Evariste Galois was the father of modern algebra. He was born in France in 1811, and died of gunshot wounds twenty years and seven months later. He was still a minor when his brief, turbulent life ended.
Galois began his career in mathematics by failing the École Polytechnique's entry exam twice because his answers were so odd. He was accepted into the École Normale, only to be expelled when he attacked the director in a letter to the papers. A few months later, he was arrested for making a threatening speech against the king.
He was acquitted, but then he was right back into jail after he illegally wore a uniform and carried weapons. He spent the next nine months writing mathematics. Then, as soon as he got out, he was devastated by an unhappy love affair. I guess it'd be fair to say he was a typical bright young teenager. Still, his talents as a mathematician were known. He did publish some material, and luminaries like Gauss, Jacobi, Fourier, and Cauchy all knew of him.
For some murky reason - most likely underhanded police work - he was challenged to a duel on May 30th, 1832. It was a duel he couldn't win but which he couldn't dodge either.
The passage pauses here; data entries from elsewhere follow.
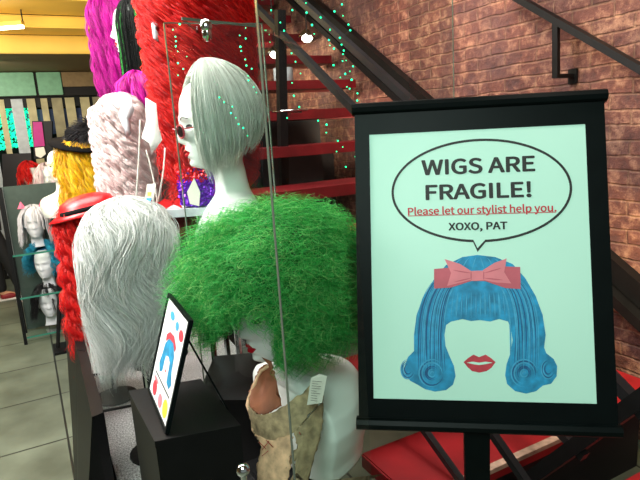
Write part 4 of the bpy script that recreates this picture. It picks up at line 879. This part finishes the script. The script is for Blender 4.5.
# pictures and small wigs on the slat partition
def board(pts, d, m, label, name='picture'):
    r = W(name, P(*pts[0], d), label, 'picture'); q = [P(x, y, d) for x, y in pts]; obj('board', slab(NB(), q, .02, fw), M[m], r); return r, d
r, d = board([(2, 154), (31, 153), (32, 190), (3, 191)], 6.2, 'dark', 'plain black square board hanging at the far left')
r, d = board([(32, 121), (52, 121), (52, 157), (34, 159)], 6.0, 'irond', 'black and magenta picture on the far slats')
obj('print', slab(NB(), [P(33, 122, 5.99), P(42, 122, 5.99), P(45, 146, 5.99), P(34, 147, 5.99)], -.004, fw), M['magenta'], r); obj('print', slab(NB(), [P(35, 148, 5.985), P(44, 147, 5.985), P(46, 154, 5.985), P(41, 158, 5.985), P(36, 156, 5.985)], -.004, fw), M['paper'], r)
c = P(30, 175, 5.6); mannequin(c, -PI/2+.6, 'small white head under the red hair at the far left', zmin=-.2, paint=False, name='foam_head', scale=.9); wig('short_wig', c, -PI/2+.6, redm, 'short red wig at the far left beside the black square board', capm=M['redfelt'], rad=.0018, E=(.1, .08, .115), L=.16, nl=70, per=10, K=16, curl=.008, face=.6, vol=.3); stand(c, c.z-.19, 'far stand of the short red wig')
c = P(47, 178, 5.2); mannequin(c, -PI/2, 'pale head under the blush pink wig near the far slats', zmin=-.2, paint=False, name='foam_head', scale=.9); wig('wavy_wig', c, -PI/2, hairmat('blush_small', [(0, (214, 180, 188)), (1, (250, 236, 238))], .4), 'blush pink wavy wig near the far slats', capm=M['wmatte'], rad=.0018, E=(.1, .08, .115), L=.3, nl=90, per=10, K=20, curl=.012, face=.5, vol=.3); stand(c, c.z-.19, 'far stand of the blush pink wig')
c = P(59, 166, 4.2); mannequin(c, -PI/2-.5, 'bare white mannequin head left of the yellow wig', zmin=-.4); stand(c, c.z-.4, 'stand of the bare white mannequin head')

# green light dots, imitated by added strings of glowing beads
def lights(xs, label):
    k = W('fairy_lights', P(xs[0][0], xs[0][1], xs[0][2]), label, 'string lights', 'strings of green fairy lights')
    bm = NB(); pts = []
    for x, y, d in xs:
        p = P(x, y, d); pts.append(p); bmesh.ops.create_icosphere(bm, subdivisions=1, radius=random.uniform(.0016, .0034)*d/1.6, matrix=Matrix.Translation(p))
    obj('bulbs', bm, M['led'], k, kind='stuff'); obj('wire', tube(NB(), pts, .0003, 4), M['iron'], k)
def run(n, x0, x1, y0, y1, d, jx): return [(x0+(x1-x0)*i/(n-1)+random.uniform(-jx, jx), y0+(y1-y0)*i/(n-1)+random.uniform(-2, 2), d) for i in range(n)]
lights(run(16, 340, 356, -4, 102, 2.15, 8), 'string of green fairy lights hanging nearest the sign top')
lights(run(18, 300, 348, -2, 86, 2.3, 14), 'string of green fairy lights slanting over the sloping rail')
lights(run(12, 272, 300, 0, 116, 2.2, 14), 'string of green fairy lights beside the stair post')
lights(run(12, 242, 252, 28, 94, 1.42, 5), 'string of green fairy lights over the back of the white bob wig')
lights(run(8, 218, 250, 96, 134, 1.38, 6), 'string of green fairy lights low over the white bob wig')
lights(run(10, 176, 184, 25, 75, 1.5, 6), 'string of green fairy lights left of the chrome clip')
lights(run(8, 318, 352, 120, 165, 2.1, 10), 'string of green fairy lights below the red treads')

# ---------------------------------------------------------------- light
wd = bpy.data.worlds.new('world'); SC.world = wd; wd.use_nodes = True; wd.node_tree.nodes['Background'].inputs[0].default_value = (.75, .85, .8, 1); wd.node_tree.nodes['Background'].inputs[1].default_value = .25
def area(loc, tgt, size, e, col, sy=None):
    l = bpy.data.lights.new('area_light', 'AREA'); l.energy = e; l.color = col; l.size = size
    if sy: l.shape = 'RECTANGLE'; l.size_y = sy
    o = bpy.data.objects.new('area_light', l); COL.objects.link(o); o.location = loc; o.rotation_euler = (Vector(tgt)-Vector(loc)).to_track_quat('-Z', 'Y').to_euler(); return o
def spot(loc, tgt, e, col, ang=60, bl=.6, r=.05):
    l = bpy.data.lights.new('spot_light', 'SPOT'); l.energy = e; l.color = col; l.spot_size = math.radians(ang); l.spot_blend = bl; l.shadow_soft_size = r
    o = bpy.data.objects.new('spot_light', l); COL.objects.link(o); o.location = loc; o.rotation_euler = (Vector(tgt)-Vector(loc)).to_track_quat('-Z', 'Y').to_euler(); return o
area((-.6, -.5, 2.6), (.8, 1.2, 1.2), 1.2, 50, (.80, 1, .92))                 # greenish shop light behind the viewer
area((.3, 2.3, 3.1), (.35, 2.3, 1), 1.2, 110, (1, .95, .9), 2.0)            # display ceiling light
area((-.9, 2.4, 2.4), (.3, 2.2, 1.3), .8, 78, (1, .94, .9))              # from the aisle
area((-1.2, 5.0, 3.0), (-.8, 5.2, 0), 1.4, 70, (.9, 1, .9))
area((-.8, 4.2, 2.3), (-.3, 5.9, 2.6), 1.2, 60, (1, .86, .6))             # soffit glow
area((-.5, 6.6, 2.3), (-.4, 7.6, 1.6), 1.0, 14, (1, .95, .85))
spot((1.5, 2.2, 2.9), (2.4, 2.9, 1.7), 100, (1, .78, .58), 75, .8)
spot((2.15, 3.45, 1.3), (2.4, 3.7, 1.75), 30, (1, .8, .6), 140, .8); spot((1.7, 4.6, 2.1), (2.4, 4.7, 2.2), 40, (1, .8, .6), 140, .8)
spot((1.9, 1.2, 2.9), (2.4, 1.6, .9), 90, (1, .78, .5), 60, .9)
spot((1.2, .8, 2.9), (1.7, 1.5, .35), 60, (1, .85, .75), 45, .8)
spot((1.85, 1.0, 1.1), (2.4, 1.75, .6), 34, (1, .74, .36), 90, .8)

for o in list(bpy.data.objects):
    if '_world' in o: del o['_world']
SC.view_settings.view_transform = 'Standard'; SC.view_settings.look = 'None'; SC.view_settings.gamma = 1; SC.view_settings.use_curve_mapping = False
SC.view_settings.exposure = 0
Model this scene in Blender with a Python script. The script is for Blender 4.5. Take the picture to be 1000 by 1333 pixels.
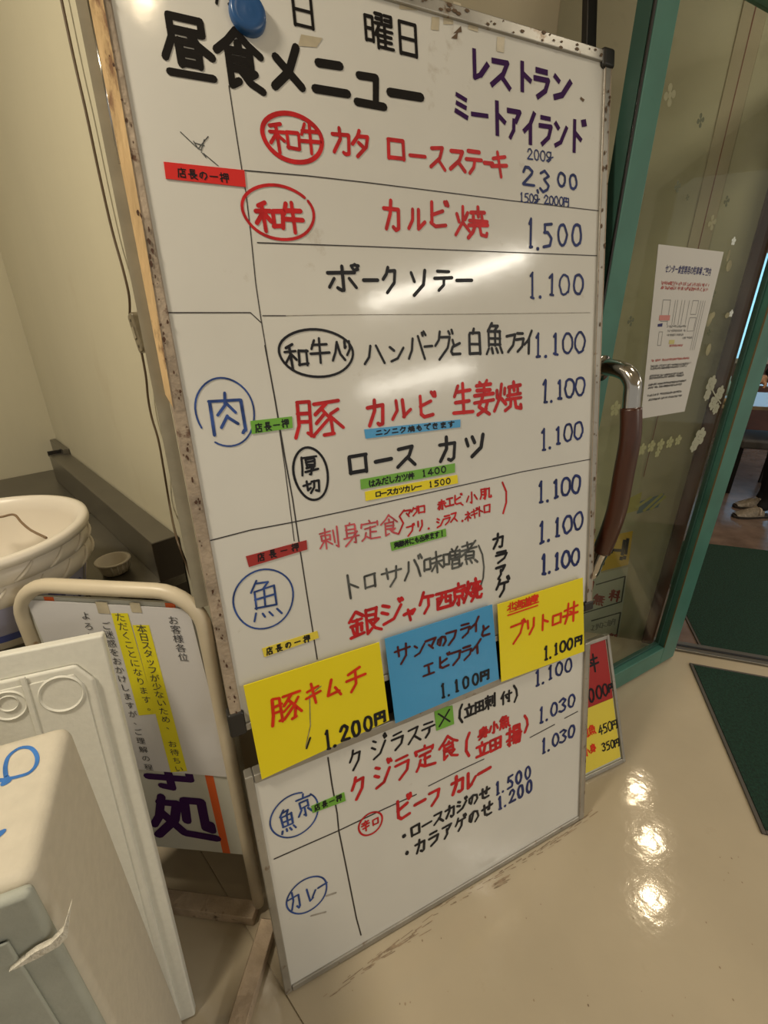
import bpy, math, random
from mathutils import Vector, Matrix
random.seed(7)
for o in list(bpy.data.objects): bpy.data.objects.remove(o)
scene = bpy.context.scene
COL = scene.collection
PI = math.pi
def R(a): return math.radians(a)

# ------------------------------------------------------------------ camera
EYE = Vector((0, 0, 1.40)); FPX = 602.73
PIT, ROL = R(23.953), R(0.106)
fwd = Vector((0, math.cos(PIT), -math.sin(PIT))); rgt0 = Vector((1, 0, 0)); dwn0 = fwd.cross(rgt0)
rgt = rgt0*math.cos(ROL) + dwn0*math.sin(ROL); dwn = -rgt0*math.sin(ROL) + dwn0*math.cos(ROL)
cd = bpy.data.cameras.new('camera'); cam = bpy.data.objects.new('camera', cd); COL.objects.link(cam)
cd.sensor_fit = 'HORIZONTAL'; cd.sensor_width = 36; cd.lens = FPX/1000*36; cd.clip_start = .02
cam.matrix_world = Matrix(((rgt.x, -dwn.x, -fwd.x, 0), (rgt.y, -dwn.y, -fwd.y, 0), (rgt.z, -dwn.z, -fwd.z, 1.40), (0, 0, 0, 1)))
scene.camera = cam

# ------------------------------------------------------------------ world, exposure, lights
w = bpy.data.worlds.new('world'); scene.world = w; w.use_nodes = True
w.node_tree.nodes['Background'].inputs[0].default_value = (1.0, .93, .80, 1)
w.node_tree.nodes['Background'].inputs[1].default_value = .37
vs = scene.view_settings
vs.view_transform = 'Standard'; vs.look = 'None'; vs.gamma = 1; vs.use_curve_mapping = False; vs.exposure = -0.10
def area(name, loc, sx, sy, power, col, rz=0, rx=0, ry=0):
    l = bpy.data.lights.new(name, 'AREA'); l.shape = 'RECTANGLE'; l.size = sx; l.size_y = sy
    l.energy = power; l.color = col
    o = bpy.data.objects.new(name, l); o.location = loc; o.rotation_euler = (rx, ry, rz); COL.objects.link(o); return o
def disc(name, loc, size, power, col):
    l = bpy.data.lights.new(name, 'AREA'); l.shape = 'DISK'; l.size = size; l.energy = power; l.color = col
    o = bpy.data.objects.new(name, l); o.location = loc; COL.objects.link(o); return o
WARM = (1, .80, .52); NEUT = (1, .93, .80)
TUBE1 = (2.66, -.53, 2.50); TUBE2 = (5.75, -3.1, 2.50); TROT = R(73)
area('fluorescent_light', TUBE1, 1.3, .14, 34, NEUT, TROT)
area('fluorescent_light', TUBE2, 1.9, .16, 130, NEUT, TROT)
DOWN = [(2.27, 2.80, 2.62), (2.17, 2.37, 2.62), (1.96, 1.96, 2.62)]
for p in DOWN: disc('downlight_or_fill', (p[0], p[1], 2.60), .10, 5, WARM)
disc('downlight_or_fill', (.13, .10, 2.56), .05, .9, WARM)
disc('downlight_or_fill', (-1.0, .1, 2.56), .30, 30, (1, .88, .68))  # added fill light to brighten the left wall, no fixture known there
disc('downlight_or_fill', (1.15, 1.0, 2.56), .20, 3.5, (1, .90, .72))  # extra fill light, put in to lift the entrance wall behind the glass

# ------------------------------------------------------------------ pixel ray -> point on a real surface
def ray(x, y): return rgt*((x-500)/FPX) + dwn*((y-666.5)/FPX) + fwd
def at_z(x, y, z=0):
    v = ray(x, y); return EYE + v*((z-1.40)/v.z)
def at_pl(x, y, P, n):
    v = ray(x, y); return EYE + v*((Vector(P)-EYE).dot(n)/v.dot(n))
class Frame:                                   # a local frame on a surface: u across, v up, w out of the surface
    def __init__(s, O, U, V):
        s.O = Vector(O); s.U = Vector(U).normalized(); s.V = Vector(V).normalized(); s.N = s.U.cross(s.V)
    def __call__(s, u, v, w=0): return s.O + s.U*u + s.V*v + s.N*w
    def px(s, x, y, w=0):
        X = at_pl(x, y, s.O + s.N*w, s.N) - s.O; return X.dot(s.U), X.dot(s.V)
def yawframe(O, deg, lean=0, inplane=0):
    t = R(deg); l = R(lean); U = Vector((math.cos(t), math.sin(t), 0)); n0 = Vector((-math.sin(t), math.cos(t), 0))
    V = Vector((0, 0, 1))*math.cos(l) + n0*math.sin(l)
    if inplane:
        a = R(inplane); U, V = U*math.cos(a)+V*math.sin(a), V*math.cos(a)-U*math.sin(a)
    return Frame(O, U, V)

# ------------------------------------------------------------------ materials
MATS = {}
def mat(name, col, rough=.5, metal=0, var=0, vscale=8, bump=0, bscale=60, spec=.5, coat=0, dirt=None, dscale=5, dth=.6, emit=None, estr=0, stretch=None, dsharp=.08):
    if name in MATS: return MATS[name]
    m = bpy.data.materials.new(name); m.use_nodes = True; nt = m.node_tree; N = nt.nodes; L = nt.links
    b = N['Principled BSDF']; b.inputs['Base Color'].default_value = (*col, 1); b.inputs['Roughness'].default_value = rough
    b.inputs['Metallic'].default_value = metal; b.inputs['Specular IOR Level'].default_value = spec
    if coat: b.inputs['Coat Weight'].default_value = coat; b.inputs['Coat Roughness'].default_value = .08
    tc = N.new('ShaderNodeTexCoord'); src = tc.outputs['Object']
    if stretch:
        mp = N.new('ShaderNodeMapping'); mp.inputs['Scale'].default_value = stretch; L.new(src, mp.inputs[0]); src = mp.outputs[0]
    out = None
    if var:
        n = N.new('ShaderNodeTexNoise'); n.inputs['Scale'].default_value = vscale; n.inputs['Detail'].default_value = 6
        L.new(src, n.inputs['Vector'])
        r = N.new('ShaderNodeValToRGB'); r.color_ramp.elements[0].position = .3; r.color_ramp.elements[1].position = .7
        r.color_ramp.elements[0].color = (*[c*(1-var) for c in col], 1); r.color_ramp.elements[1].color = (*[min(1, c*(1+var)) for c in col], 1)
        L.new(n.outputs[0], r.inputs[0]); out = r.outputs[0]
    if dirt:
        n = N.new('ShaderNodeTexNoise'); n.inputs['Scale'].default_value = dscale; n.inputs['Detail'].default_value = 10; n.inputs['Roughness'].default_value = .65
        L.new(src, n.inputs['Vector'])
        r = N.new('ShaderNodeValToRGB'); r.color_ramp.elements[0].position = dth; r.color_ramp.elements[1].position = dth+dsharp
        r.color_ramp.elements[0].color = (0, 0, 0, 1); r.color_ramp.elements[1].color = (1, 1, 1, 1)
        L.new(n.outputs[0], r.inputs[0])
        mx = N.new('ShaderNodeMix'); mx.data_type = 'RGBA'; L.new(r.outputs[0], mx.inputs[0])
        if out: L.new(out, mx.inputs[6])
        else: mx.inputs[6].default_value = (*col, 1)
        mx.inputs[7].default_value = (*dirt, 1); out = mx.outputs[2]
    if out: L.new(out, b.inputs['Base Color'])
    if bump:
        n = N.new('ShaderNodeTexNoise'); n.inputs['Scale'].default_value = bscale; n.inputs['Detail'].default_value = 4
        L.new(src, n.inputs['Vector']); bp = N.new('ShaderNodeBump'); bp.inputs['Strength'].default_value = bump; bp.inputs['Distance'].default_value = .01
        L.new(n.outputs[0], bp.inputs['Height']); L.new(bp.outputs[0], b.inputs['Normal'])
    if emit: b.inputs['Emission Color'].default_value = (*emit, 1); b.inputs['Emission Strength'].default_value = estr
    MATS[name] = m; return m
def ink(name, col, fade=.35):
    return mat(name, col, rough=.45, var=fade, vscale=45, spec=.25)

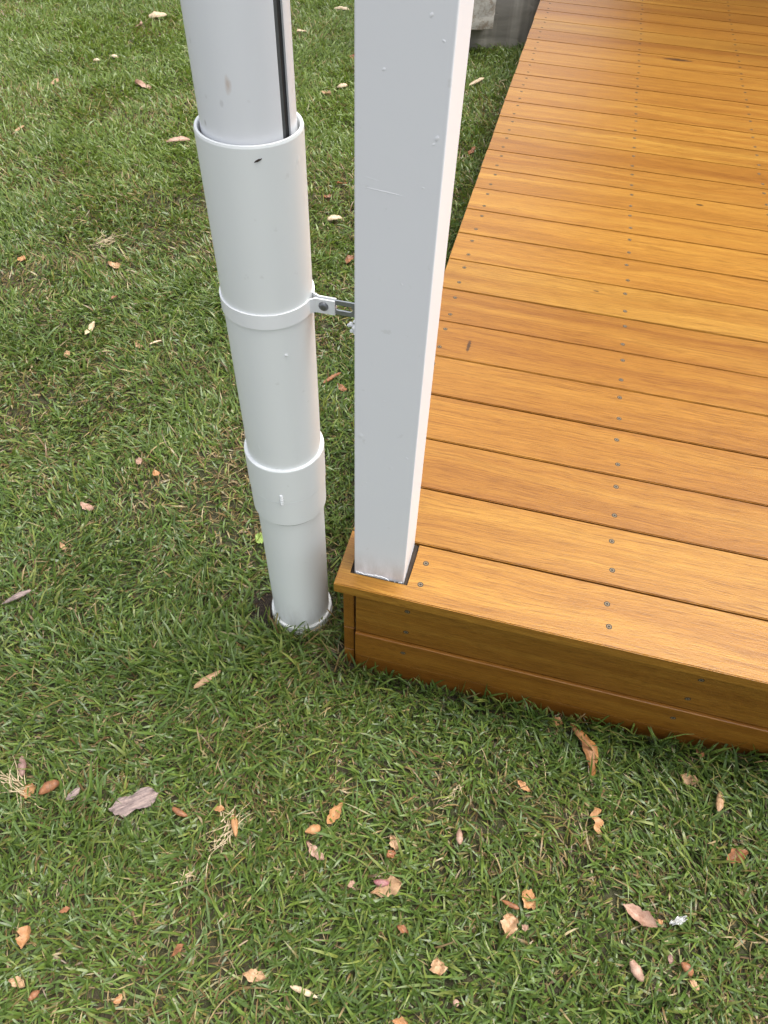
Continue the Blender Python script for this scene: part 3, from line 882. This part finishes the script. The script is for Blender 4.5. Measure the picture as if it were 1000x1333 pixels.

On May 29th, he wrote and wrote. That day and night he gathered the hundred or so pages of mathematics he'd produced during his short life. He wrote a long cover letter organizing, explaining and expanding upon the work. Then and there, he set down what proved to be the very foundations of modern algebra and group theory. Some of the theorems in that package weren't proved for a century. He faced death with a cool desperation, reaching down inside himself and getting at truths we do not know how he found.